Oil Discharge Configurations in Fluid Film Bearings

Kingsbury has conducted experimental tests on a variety of oil discharge configurations. As a result we have found that overall bearing power loss and performance are affected by:

  • Radial or tangential discharges
  • The clearance between the rotating thrust collar and the stationary housing, and
  • The diameter of the discharge port.
For high speed applications, our recommended discharge dimensions have been incorporated in a separate bearing accessory called an oil control ring. The oil control ring fits into the housing as a stationary shroud that provides proper clearance around the rotating thrust collar, and includes a properly sized tangential discharge opening. You can find bearing housing dimensions for oil control ring installation below.

In the event that an oil control ring cannot be used, you may wish to machine your housing for an optimized discharge configuration. You will find our recommended values for these critical discharge dimensions below.
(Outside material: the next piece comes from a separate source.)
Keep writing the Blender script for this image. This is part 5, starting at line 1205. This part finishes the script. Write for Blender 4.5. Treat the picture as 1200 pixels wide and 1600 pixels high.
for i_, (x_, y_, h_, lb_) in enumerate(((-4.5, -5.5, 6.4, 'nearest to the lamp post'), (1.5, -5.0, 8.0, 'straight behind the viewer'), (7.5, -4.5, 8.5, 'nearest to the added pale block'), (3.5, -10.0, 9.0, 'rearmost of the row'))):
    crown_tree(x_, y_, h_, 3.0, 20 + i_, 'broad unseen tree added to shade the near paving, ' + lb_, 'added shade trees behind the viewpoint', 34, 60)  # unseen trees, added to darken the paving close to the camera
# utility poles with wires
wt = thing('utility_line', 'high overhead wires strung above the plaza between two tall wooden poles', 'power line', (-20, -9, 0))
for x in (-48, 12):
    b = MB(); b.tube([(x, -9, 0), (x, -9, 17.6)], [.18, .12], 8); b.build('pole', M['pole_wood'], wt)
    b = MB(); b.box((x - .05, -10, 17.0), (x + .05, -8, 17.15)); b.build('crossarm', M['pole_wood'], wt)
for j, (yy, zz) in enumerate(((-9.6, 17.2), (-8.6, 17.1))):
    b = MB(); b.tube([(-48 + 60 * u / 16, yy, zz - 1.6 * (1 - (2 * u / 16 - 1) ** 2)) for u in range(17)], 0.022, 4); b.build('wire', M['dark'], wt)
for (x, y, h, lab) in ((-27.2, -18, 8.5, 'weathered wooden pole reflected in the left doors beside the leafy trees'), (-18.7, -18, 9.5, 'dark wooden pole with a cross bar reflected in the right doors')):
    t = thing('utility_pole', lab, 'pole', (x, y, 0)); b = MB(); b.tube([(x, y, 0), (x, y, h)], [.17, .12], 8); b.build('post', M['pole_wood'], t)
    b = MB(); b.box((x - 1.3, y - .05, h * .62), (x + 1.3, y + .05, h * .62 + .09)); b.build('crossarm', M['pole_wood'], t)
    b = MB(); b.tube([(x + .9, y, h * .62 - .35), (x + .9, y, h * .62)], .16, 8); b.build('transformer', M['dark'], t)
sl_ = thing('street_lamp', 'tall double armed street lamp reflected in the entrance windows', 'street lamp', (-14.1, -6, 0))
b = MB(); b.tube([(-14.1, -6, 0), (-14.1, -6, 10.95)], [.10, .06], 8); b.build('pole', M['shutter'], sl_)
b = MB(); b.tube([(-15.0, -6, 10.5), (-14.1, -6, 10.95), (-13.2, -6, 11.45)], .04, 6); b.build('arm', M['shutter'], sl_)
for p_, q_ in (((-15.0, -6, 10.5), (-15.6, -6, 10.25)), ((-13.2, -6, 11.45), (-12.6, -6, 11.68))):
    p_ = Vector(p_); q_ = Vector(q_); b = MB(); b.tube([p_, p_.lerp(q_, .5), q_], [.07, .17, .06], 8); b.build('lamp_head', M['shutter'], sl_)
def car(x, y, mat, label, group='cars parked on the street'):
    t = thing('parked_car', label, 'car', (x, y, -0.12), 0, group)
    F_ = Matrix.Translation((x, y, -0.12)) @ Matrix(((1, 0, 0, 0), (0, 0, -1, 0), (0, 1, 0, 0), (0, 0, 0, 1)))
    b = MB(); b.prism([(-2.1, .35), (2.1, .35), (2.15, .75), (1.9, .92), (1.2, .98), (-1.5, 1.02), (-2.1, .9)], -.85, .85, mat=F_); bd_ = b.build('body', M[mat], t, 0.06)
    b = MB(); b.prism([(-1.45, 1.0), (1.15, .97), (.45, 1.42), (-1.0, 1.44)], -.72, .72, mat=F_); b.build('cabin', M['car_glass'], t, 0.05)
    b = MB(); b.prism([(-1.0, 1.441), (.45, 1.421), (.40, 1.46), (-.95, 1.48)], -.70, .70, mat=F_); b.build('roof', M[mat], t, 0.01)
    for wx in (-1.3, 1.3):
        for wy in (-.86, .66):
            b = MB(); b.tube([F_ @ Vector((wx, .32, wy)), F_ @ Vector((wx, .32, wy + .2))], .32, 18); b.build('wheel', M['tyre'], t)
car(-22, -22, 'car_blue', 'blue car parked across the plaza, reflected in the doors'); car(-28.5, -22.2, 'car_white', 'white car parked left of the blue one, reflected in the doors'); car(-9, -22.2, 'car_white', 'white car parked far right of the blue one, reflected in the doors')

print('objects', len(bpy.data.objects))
Designer's Guide to Lubrication
  • We recommend a tangential discharge opening for all applications, especially those with a surface speed above 4,500 feet per minute (22.86 m/s) at mean diameter. This discharge configuration reduces power loss by minimizing oil churning and excessive back pressure.
  • Radial discharge openings can be used where speeds are lower and ample passages follow the discharge opening. In some cases, radial-opening performance can be improved by placing a recess around the opening to decelerate the discharge oil. Such a recess allows the oil to change direction with minimal disturbance.
  • The discharge opening should be located in the top half of the bearing housing.
  • Oil flow should be started prior to shaft rotation wherever practical. If this isn't possible, retain some oil for initial lubrication in the bearing cavity.
  • Oil flow volume is best controlled at the inlet to the bearing, not at the discharge outlet.
  • Oil passages in the thrust bearing base ring are designed for flow velocities of six to eight feet per second (1.8 - 2.4 m/s).